True, there are the exceptions. The business and financial journalists do end up meeting people beyond Nandan Nilekani and Montek Singh Ahluwalia, and often have a good feel of what is either driving or stalling India. And, of course, there are those who have gone ‘native’ like Sir Mark Tully of Nizamuddin, Ian Jack and John Elliot.

That all those I have named are nominally British isn’t exactly a coincidence. Call it a colonial hangover or Anglophilia but, as a rule, I have found Britons better able to get under the Indian skin far better than continental Europeans and Americans. Last week, for example, I read Delhi: Mostly Harmless, a vastly amusing account of life in Delhi by a young Oxford academic Elizabeth Chatterjee. Many Indians, however, are likely to find her cruel irreverence very patronising. But that would be missing the point. When we read an outsider’s account of India, we don’t necessarily expect to see the country as we see it. We seek to understand how India appears to people with a different set of cultural assumptions. A legitimate point of exasperation would be if the account was uninformed, superficial and needlessly judgmental.

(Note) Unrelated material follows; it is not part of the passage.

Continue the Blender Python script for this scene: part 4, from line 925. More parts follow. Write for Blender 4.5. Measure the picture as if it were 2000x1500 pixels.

There are many silly accounts of Indian happenings and Indian life. Like most things, the insightful blends with the banal and the jaundiced. But it prompts a very different set of questions. Why don’t Indians write about other lands and other societies, as Pallavi Aiyar has done on China? Is it because we are incapable of transcending India? Or is it because we too are incapable of understanding the foreigner?